TASK TO COMPLETE = Find the string "this" in the entries and copy each line that has it.

MATERIALS PROVIDED =
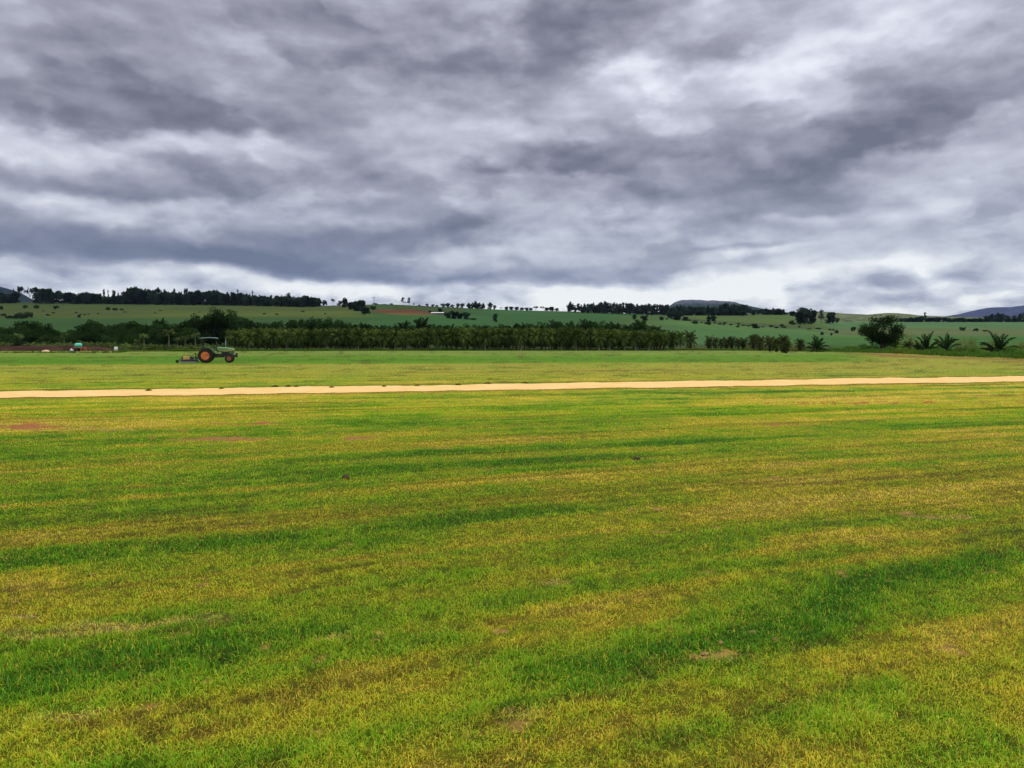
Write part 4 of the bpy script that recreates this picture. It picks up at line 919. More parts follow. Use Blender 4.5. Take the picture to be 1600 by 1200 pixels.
# ---- palms standing apart on the right
RP = [('palm', 1063, 517, 546.5, 22, 'last tall palm at the right end of the planted rows'), ('ragged', 1049, 516, 546.5, 22, 'last palm but one at the right end of the planted rows'), ('ragged', 1078, 516, 546.5, 25, 'palm standing alone just right of the planted rows'),
 ('ragged', 1108, 524, 546.5, 17, 'left palm of the low dark row right of the lone palm'), ('ragged', 1118, 527, 546.5, 14, 'second palm of the low dark row'), ('ragged', 1127, 527, 546.5, 14, 'third palm of the low dark row'), ('ragged', 1135, 526, 547, 15, 'fourth palm of the low dark row'), ('ragged', 1143, 525, 547, 15, 'fifth palm of the low dark row'), ('ragged', 1153, 528, 547, 15, 'sixth palm of the low dark row'), ('ragged', 1162, 527, 547, 15, 'right palm of the low dark row'),
 ('ragged', 1177, 522, 547.5, 24, 'tall ragged palm, left one of the pair after the low row'), ('ragged', 1188, 524, 548, 20, 'tall ragged palm, right one of the pair after the low row'), ('ragged', 1203, 524, 549, 22, 'dark palm at the left of the dense clump of four'), ('ragged', 1213, 528, 550, 20, 'short dark palm in the dense clump of four'), ('ragged', 1223, 523, 551, 24, 'dark palm at the right of the dense clump of four'), ('ragged', 1228, 532, 552, 20, 'lowest bushy palm at the foot of the dense clump of four'),
 ('ragged', 1250, 529, 549, 19, 'small dark palm between the clump and the arching palm'), ('feather', 1276, 524, 550, 36, 'wide palm with long arching fronds left of the spreading tree'),
 ('ragged', 1401, 534, 549, 16, 'small brownish palm right beside the spreading tree'), ('ragged', 1418, 533, 551.5, 19, 'small palm second from the spreading tree'), ('feather', 1448, 519, 553, 38, 'tall feather palm, left one of the close pair on the right'), ('feather', 1434, 532, 552, 24, 'lower feather palm tucked left of the close pair'),
 ('feather', 1478, 521, 552.5, 38, 'feather palm with sickle fronds, right one of the close pair'), ('feather', 1559, 519, 555, 58, 'largest feather palm standing alone near the right edge')]
for i, (k, u, vt, vb, w, lab) in enumerate(RP):
    stand(k, 'feather_palm' if k == 'feather' else 'palm_tree', u, vt, lab, 'palm', 'palms standing apart on the right', vbase=vb, wpx=w, variant=i % 3)
stand('spread', 'spreading_tree', 1379, 495.5, 'big dark spreading tree with dense round crown on the right field edge', 'tree', vbase=549, wpx=66)
# ---- shrubs and weeds on the right edge
SH = [('shrub', 1412, 538, 550, 22), ('shrub', 1455, 539, 552, 20), ('olive', 1466, 528, 550, 24), ('olive', 1548, 530, 552, 26), ('shrub', 1524, 540, 556, 24), ('shrub', 1582, 541, 556, 24), ('olive', 1612, 530, 552, 26), ('shrub', 1366, 533, 549, 18), ('shrub', 1392, 530, 549, 22), ('shrub', 1345, 537, 549, 26), ('shrub', 1328, 540, 549, 24), ('shrub', 1362, 540, 549, 22), ('shrub', 1308, 543, 549, 20), ('shrub', 1392, 541, 551, 20), ('shrub', 1412, 543, 552, 22), ('shrub', 1432, 545, 553, 22),
 ('shrub', 1462, 544, 554, 26), ('shrub', 1500, 542, 555, 30), ('shrub', 1517, 544, 556, 26), ('shrub', 1536, 546, 558, 24), ('shrub', 1583, 549, 560, 22), ('shrub', 1600, 545, 559, 28), ('shrub', 1572, 547, 557, 22), ('shrub', 1492, 548, 556, 20), ('shrub', 1625, 545, 560, 30),
 ('olive', 1398, 522, 545, 26), ('olive', 1420, 520, 545, 30), ('olive', 1440, 523, 546, 26), ('olive', 1508, 526, 547, 30), ('olive', 1525, 528, 548, 26), ('olive', 1590, 533, 552, 24), ('olive', 1602, 535, 553, 22), ('olive', 1495, 530, 547, 22), ('olive', 1575, 538, 552, 20), ('olive', 1540, 536, 550, 22), ('olive', 1270, 540, 550, 18), ('olive', 1168, 538, 548, 16), ('olive', 1240, 539, 550, 16), ('shrub', 1300, 543, 549, 18), ('shrub', 1290, 545, 549, 14)]
made = [[], []]
for k, u, vt, vb, w in SH:
    made[k == 'olive'].append(stand(k, 'shrub' if k == 'shrub' else 'dry_shrub', u, vt, 'low bright green shrub in the rough growth along the right field edge' if k == 'shrub' else 'straggly yellowish shrub in the rough growth along the right field edge', 'shrub', 'green shrubs on the right field edge' if k == 'shrub' else 'yellowish shrubs on the right field edge', vbase=vb, wpx=w))
number(made[0], 'low green shrub on the right field edge', 'of the green ones'); number(made[1], 'straggly yellowish shrub on the right field edge', 'of the yellowish ones')

def weeds():
    """rough growth along the far edge, nobody could count it"""
    r = np.random.default_rng(77); P = []; 
    u = r.uniform(-60, 1700, 9000); ev = np.interp(u, [-60, 0, 180, 200, 400, 1040, 1200, 1290, 1380, 1480, 1600, 1700], [552, 552, 552, 549.5, 548.6, 547, 548, 550, 552, 557, 561, 562])
    Y = np.array([G(a, b)[1] for a, b in zip(u, ev)]) + r.uniform(0, 7, len(u)) * np.where(u > 1290, 2.6, .5); X = (u - CX) / F_PX * Y * math.cos(PITCH)
    k = (u > 184) | (r.random(len(u)) < .15); X, Y, u = X[k], Y[k], u[k]
    n = len(X); z = land(X, Y); H = r.uniform(.12, .45, n) * np.where(u > 1290, 1.5, 1) * (.5 + vnoise(X / 2.5, Y / 2.5, 5))
    V = []; m = 7
    a = r.uniform(0, 6.28, (n, m)); l = r.uniform(.2, .9, (n, m))
    b = np.stack([X, Y, z], -1)[:, None, :] + np.stack([r.normal(0, .12, (n, m)), r.normal(0, .12, (n, m)), 0 * a], -1)
    t = b + np.stack([np.cos(a) * l * H[:, None], np.sin(a) * l * H[:, None], H[:, None] * r.uniform(.6, 1.2, (n, m))], -1)
    s = np.stack([-np.sin(a), np.cos(a), 0 * a], -1) * .05
    mid = (b + t) / 2 + np.array([0, 0, .05])
    V = np.stack([b, mid - s, t, mid + s], 2).reshape(-1, 3); Fa = np.arange(len(V)).reshape(-1, 4)
    T = np.repeat(r.uniform(.6, 1.3, (n, m)).reshape(-1), 4); red = np.repeat(np.repeat(.7 + .9 * vnoise(X / 6, Y / 6, 9), m), 4)
    col = np.stack([T * red, T, T], -1)
    tag(link('weeds', npmesh('weeds', V, Fa, M['leaf_bright'], col)), 'rough green weeds along the far edge of the mown field', 'weeds', kind='stuff')
weeds()

# tufts on the far side of the track
TU = [('weed_tuft', 430, 601, 605, 12, 'largest dark weed tuft on the far rim of the track'), ('weed_tuft', 450, 601, 605, 10, 'dark weed tuft second from the largest on the track rim'), ('weed_tuft', 463, 602, 605, 9, 'low tuft right of the two dark ones on the track rim'), ('weed_tuft', 346, 605, 608, 7, 'small tuft on the track rim below the mower'),
 ('weed_tuft', 652, 600, 603, 9, 'flat tuft on the track rim left of the middle'), ('weed_tuft', 600, 601.5, 604.5, 7, 'tiny tuft on the rim between the dark ones and the middle'), ('weed_tuft', 762, 597, 600.5, 14, 'long dark tuft on the track rim near the middle'), ('weed_tuft', 716, 599, 601.5, 10, 'faint tuft left of the long dark one'), ('weed_tuft', 232, 607, 610.5, 10, 'tuft on the track rim at the left part'), ('weed_tuft', 518, 603, 606, 8, 'pale tuft on the track rim right of the dark group'), ('weed_tuft', 820, 596.5, 599.5, 14, 'flat tuft on the track rim right of the middle')]
M['leaf_tuft'] = leafy('weed_tuft_leaves', (.055, .095, .018), objvar=.3)
for i in range(2): PROTO['tuft', i] = (crown_mesh('foliage', M['leaf_tuft'], [(0, 0, .3), (.5, .1, .25), (-.5, 0, .25), (.2, -.2, .6)], [.5, .35, .35, .3], 500, .12, 500 + i), None)
for nm, u, vt, vb, w, lab in TU:
    X, Y = G(u, vb); H = (vb - vt) / F_PX * Y; o = link(nm, PROTO['tuft', 0 if u % 2 else 1][0], None, (X, Y, float(land(X, Y))), random.random() * 6, (w / F_PX * Y / 1.7, .25, H / .9)); tag(o, lab, 'weed tuft', 'weed tufts along the track')
    o.rotation_euler = (0, 0, 0)
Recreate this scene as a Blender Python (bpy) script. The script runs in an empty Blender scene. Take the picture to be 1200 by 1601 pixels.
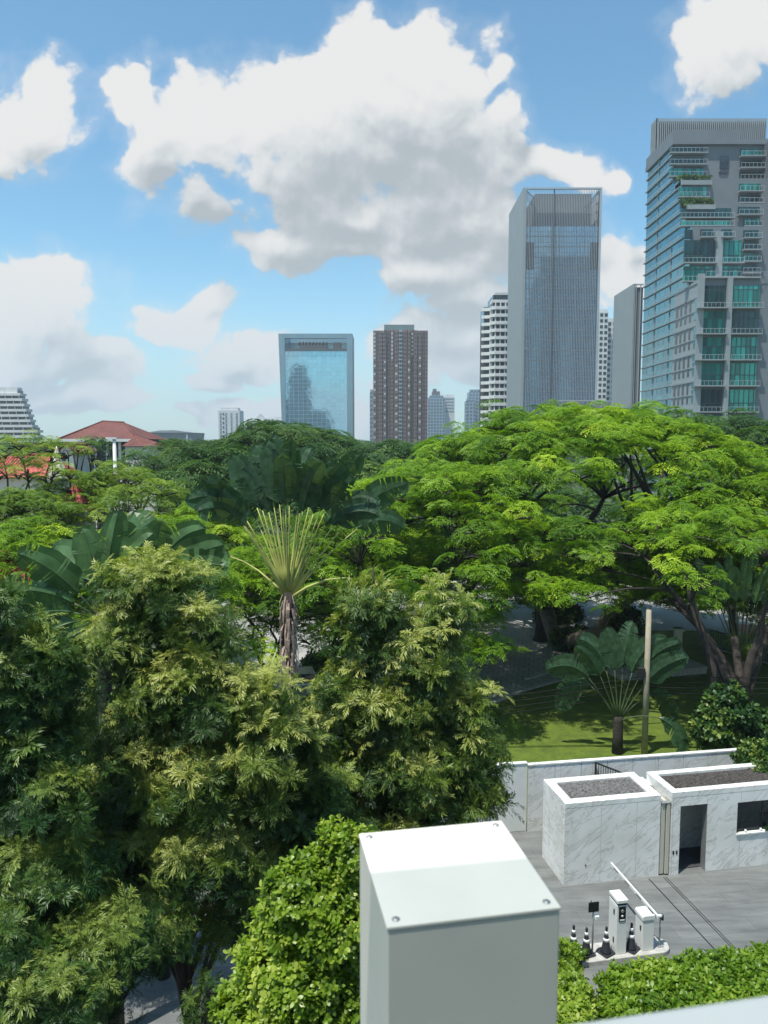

THE COMPLETED TASK =
Write part 4 of the bpy script that recreates this picture. It picks up at line 919. More parts follow. Use Blender 4.5. Take the picture to be 1600 by 1200 pixels.
Recreate this scene as a Blender Python (bpy) script. The script runs in an empty Blender scene. Take the picture to be 1200 by 1601 pixels.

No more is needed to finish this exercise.